▶ **Given instruction**:
Check each line of the listing for the string "picture", then state how many lines have it. Only the number is wanted.
---------- Entries ----------
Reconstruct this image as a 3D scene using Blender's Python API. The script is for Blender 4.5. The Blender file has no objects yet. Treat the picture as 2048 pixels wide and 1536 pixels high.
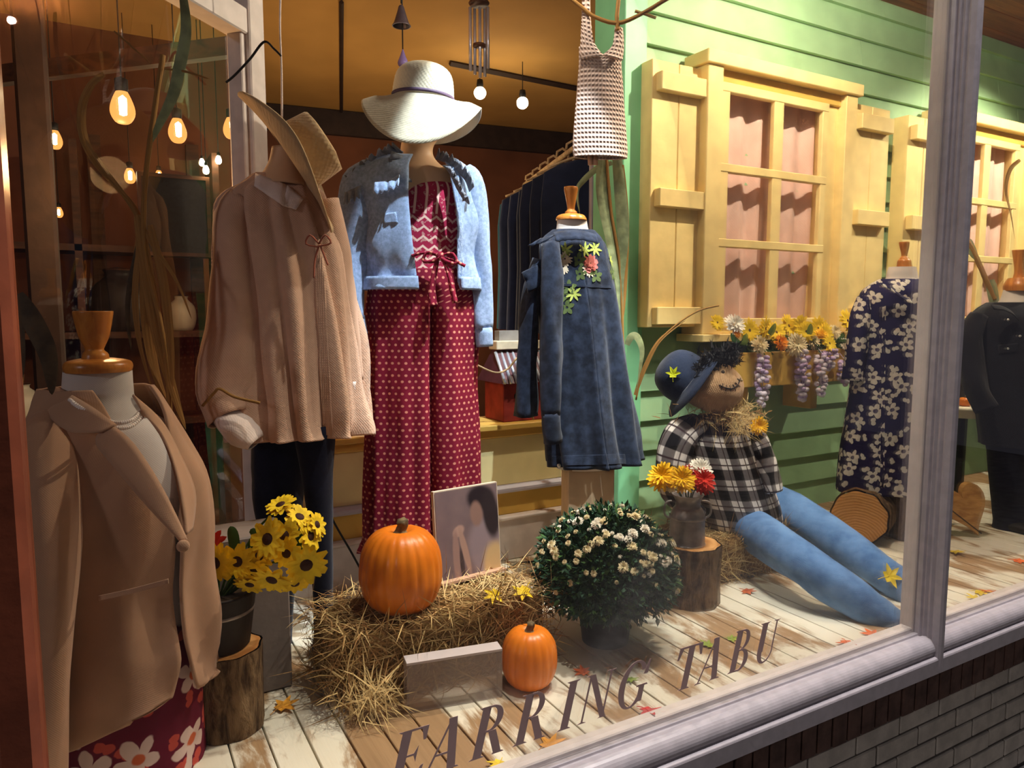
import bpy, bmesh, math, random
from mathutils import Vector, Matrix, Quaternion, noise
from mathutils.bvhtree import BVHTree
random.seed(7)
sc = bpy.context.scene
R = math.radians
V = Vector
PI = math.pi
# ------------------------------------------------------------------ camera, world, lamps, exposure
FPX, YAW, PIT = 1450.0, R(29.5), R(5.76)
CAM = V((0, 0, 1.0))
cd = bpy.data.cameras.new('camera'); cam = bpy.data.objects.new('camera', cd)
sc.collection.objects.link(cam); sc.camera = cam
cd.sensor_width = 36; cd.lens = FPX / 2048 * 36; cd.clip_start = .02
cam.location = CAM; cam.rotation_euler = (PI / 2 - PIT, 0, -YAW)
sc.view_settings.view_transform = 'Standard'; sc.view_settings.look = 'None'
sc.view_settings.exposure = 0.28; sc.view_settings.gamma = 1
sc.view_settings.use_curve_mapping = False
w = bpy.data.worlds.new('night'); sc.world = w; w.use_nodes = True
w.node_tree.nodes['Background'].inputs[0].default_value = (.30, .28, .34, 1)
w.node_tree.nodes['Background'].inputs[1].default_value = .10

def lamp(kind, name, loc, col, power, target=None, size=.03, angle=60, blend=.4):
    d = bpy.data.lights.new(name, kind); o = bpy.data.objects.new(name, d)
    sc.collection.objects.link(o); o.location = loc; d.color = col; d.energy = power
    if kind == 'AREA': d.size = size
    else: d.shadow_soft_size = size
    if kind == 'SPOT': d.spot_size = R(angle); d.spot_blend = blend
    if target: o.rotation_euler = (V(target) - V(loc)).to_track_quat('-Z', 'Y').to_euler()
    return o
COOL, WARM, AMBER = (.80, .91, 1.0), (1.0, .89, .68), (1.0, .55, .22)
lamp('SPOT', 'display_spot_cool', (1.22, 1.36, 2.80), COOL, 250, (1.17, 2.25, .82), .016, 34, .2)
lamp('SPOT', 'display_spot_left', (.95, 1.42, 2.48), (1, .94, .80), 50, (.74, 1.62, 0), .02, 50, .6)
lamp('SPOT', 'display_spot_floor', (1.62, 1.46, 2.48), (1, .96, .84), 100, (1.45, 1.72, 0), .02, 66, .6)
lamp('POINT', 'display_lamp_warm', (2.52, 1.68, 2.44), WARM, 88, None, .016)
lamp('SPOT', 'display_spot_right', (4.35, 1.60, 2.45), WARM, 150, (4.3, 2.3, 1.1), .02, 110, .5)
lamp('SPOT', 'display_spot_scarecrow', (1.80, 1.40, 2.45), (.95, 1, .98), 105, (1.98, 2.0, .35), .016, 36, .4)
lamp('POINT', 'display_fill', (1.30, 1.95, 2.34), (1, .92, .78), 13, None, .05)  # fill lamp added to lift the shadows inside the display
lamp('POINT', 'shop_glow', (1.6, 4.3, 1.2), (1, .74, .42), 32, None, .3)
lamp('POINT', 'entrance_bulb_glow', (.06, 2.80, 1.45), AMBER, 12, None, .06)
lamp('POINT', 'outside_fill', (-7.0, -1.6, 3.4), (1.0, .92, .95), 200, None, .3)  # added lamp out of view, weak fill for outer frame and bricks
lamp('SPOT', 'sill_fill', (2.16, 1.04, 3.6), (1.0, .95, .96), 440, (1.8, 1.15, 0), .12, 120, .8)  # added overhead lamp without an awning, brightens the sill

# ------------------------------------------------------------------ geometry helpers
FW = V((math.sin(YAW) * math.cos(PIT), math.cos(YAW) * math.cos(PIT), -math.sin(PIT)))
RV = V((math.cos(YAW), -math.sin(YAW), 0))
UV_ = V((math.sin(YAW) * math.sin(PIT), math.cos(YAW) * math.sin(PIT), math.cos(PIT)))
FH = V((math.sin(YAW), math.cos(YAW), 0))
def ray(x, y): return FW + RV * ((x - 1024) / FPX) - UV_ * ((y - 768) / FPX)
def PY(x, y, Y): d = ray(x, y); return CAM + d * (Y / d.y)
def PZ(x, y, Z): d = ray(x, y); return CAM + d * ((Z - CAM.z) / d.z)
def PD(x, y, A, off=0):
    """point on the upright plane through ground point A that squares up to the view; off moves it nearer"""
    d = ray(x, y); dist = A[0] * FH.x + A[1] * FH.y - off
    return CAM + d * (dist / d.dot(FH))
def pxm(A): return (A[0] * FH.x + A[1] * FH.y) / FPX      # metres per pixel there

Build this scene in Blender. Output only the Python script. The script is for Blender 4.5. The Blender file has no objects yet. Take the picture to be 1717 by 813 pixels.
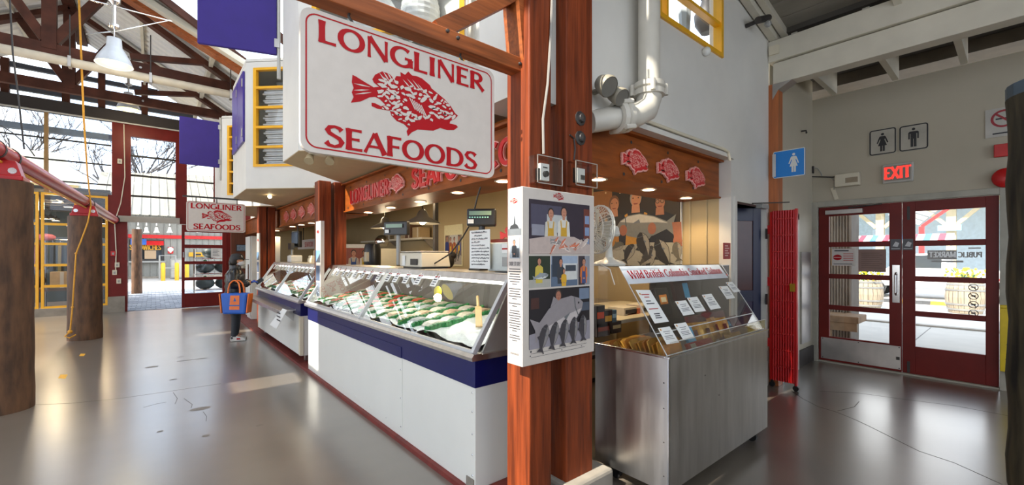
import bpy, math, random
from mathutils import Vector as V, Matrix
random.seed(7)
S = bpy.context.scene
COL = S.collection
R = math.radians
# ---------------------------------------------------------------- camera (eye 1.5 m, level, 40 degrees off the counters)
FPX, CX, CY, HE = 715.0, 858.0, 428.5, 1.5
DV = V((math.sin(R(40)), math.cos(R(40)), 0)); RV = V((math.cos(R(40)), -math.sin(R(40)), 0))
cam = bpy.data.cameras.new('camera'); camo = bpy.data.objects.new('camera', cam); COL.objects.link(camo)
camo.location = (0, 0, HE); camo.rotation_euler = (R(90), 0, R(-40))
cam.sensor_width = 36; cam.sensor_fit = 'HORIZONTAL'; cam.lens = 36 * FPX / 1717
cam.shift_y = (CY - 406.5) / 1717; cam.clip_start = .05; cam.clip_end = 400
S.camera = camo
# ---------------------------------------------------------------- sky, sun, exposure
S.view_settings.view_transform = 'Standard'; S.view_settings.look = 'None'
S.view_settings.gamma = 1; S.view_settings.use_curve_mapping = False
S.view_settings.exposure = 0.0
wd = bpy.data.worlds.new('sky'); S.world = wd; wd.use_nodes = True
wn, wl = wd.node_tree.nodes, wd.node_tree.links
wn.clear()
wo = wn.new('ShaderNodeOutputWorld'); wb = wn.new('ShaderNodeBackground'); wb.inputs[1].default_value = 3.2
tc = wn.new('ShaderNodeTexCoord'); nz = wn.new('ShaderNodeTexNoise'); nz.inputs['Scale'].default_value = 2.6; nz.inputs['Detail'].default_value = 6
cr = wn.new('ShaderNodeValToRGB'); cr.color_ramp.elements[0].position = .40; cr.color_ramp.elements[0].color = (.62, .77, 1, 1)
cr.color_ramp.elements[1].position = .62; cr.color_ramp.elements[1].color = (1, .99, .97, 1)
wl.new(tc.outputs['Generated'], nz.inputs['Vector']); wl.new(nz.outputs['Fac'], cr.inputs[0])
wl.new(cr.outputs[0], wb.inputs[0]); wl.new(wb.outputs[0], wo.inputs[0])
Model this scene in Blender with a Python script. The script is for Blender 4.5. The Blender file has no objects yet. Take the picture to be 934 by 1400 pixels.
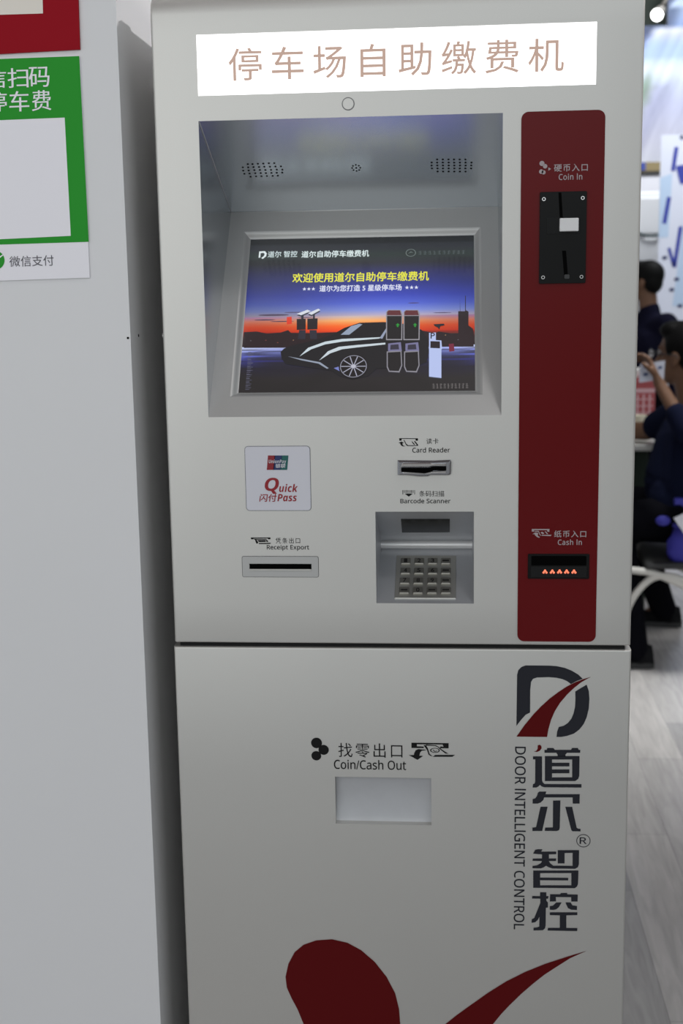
----------
▶ **Answer to the task**:
3